We do what we can for our children but the main thing in my opinion is to prepare them for independence in the world, to let them fly without "strings" and rejoice when they choose to fly back.

annodomini Mon 13-Jan-14 22:29:52

One thing I was determined not to do: make my children in any way feel guilty if they did something to upset me My mother, if we had somehow offended (usually by quarrelling with each other) would say, 'What have I done to deserve this?' And I never said that to either of my sons, no matter what the provocation.

Iam64 Tue 14-Jan-14 07:28:19

Anno, my feeling is we learn lots about life, and parenting, from our parents. One thing that neither I, nor my sisters, ever say to our children is 'go upstairs and put your happy head on". Mum struggled with arguments and anger, because in her family, there were rather too many. So, she was focussed on conflict avoidance wherever possible. That can be a Good Thing, but mum took it to extremes at times. We all need the freedom to express negative feelings, or to be cross at times.

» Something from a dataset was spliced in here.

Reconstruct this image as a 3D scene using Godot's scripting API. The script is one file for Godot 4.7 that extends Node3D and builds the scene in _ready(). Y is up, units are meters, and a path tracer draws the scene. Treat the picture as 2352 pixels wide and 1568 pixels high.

thatbags Tue 14-Jan-14 07:42:50

Yes, I'm a good mother. Next question.

thatbags Tue 14-Jan-14 07:45:15

Seriously though, how could one not be if one starts from good principles, as I'm sure most, if not all, of us do/did? That doesn't mean one won't make mistakes, or do things which, with hindsight, one might have done differently. We're human and imperfect. I'm happy with that.

thatbags Tue 14-Jan-14 07:45:58

And so, apparently, are my kids.

thatbags Tue 14-Jan-14 07:47:50

I held back from being so forthright but then I thought, Hell! I am a good mother. I'm proud of the way I brought/am bringing my daughters up. Why shouldn't I say so straightforwardly?

JessM Tue 14-Jan-14 08:05:25

Do we think there is a certain amount of luck in how things work out? We are not the only factor in how they turn out, are we, no matter how good we are as mothers?

absent Tue 14-Jan-14 08:06:46

Thank goodness for luck!

annodomini Tue 14-Jan-14 10:22:13

Iam64, 'conflict avoidance' is what my mother was all about. When the three of us had a shouting match she would run round and close all the windows. What would the neighbours say? It was only when I went to university that I discovered that other people had families who shouted at each other. What a relief that was.

broomsticks Tue 14-Jan-14 12:28:48

Well, I was a loving and very involved mother but I had a tendency to lose it and shout, if I'm honest. And when I think of some of the things I let my kids do my hair stands on end now.
Maybe a good enough mother, as they turned out fine. I'd never claim not to have made mistakes.

thatbags Tue 14-Jan-14 13:18:42

Yes, luck helps, and their having a good father/the mother having a decent partner, and agreeing on the most fundamental principles, e.g. honesty, kindness. Luck helps with everything probably.

TwiceAsNice Tue 14-Jan-14 17:08:43

My daughters say I was a good mother so that,s some proof I guess. My youngest says it all the time now she,s an adult and has always been very close to me, I have a good relationship with my older daughter too but she is not so demonstratively affectionate. I think I,m a great grandmother to my lovely 4 year old twin granddaughters and they are always telling me they love me which makes me cry with happiness. My own mother was not nice and I have always tried to be very different to her I hope I have succeeded. My children/grandchildren mean more to me than anyone.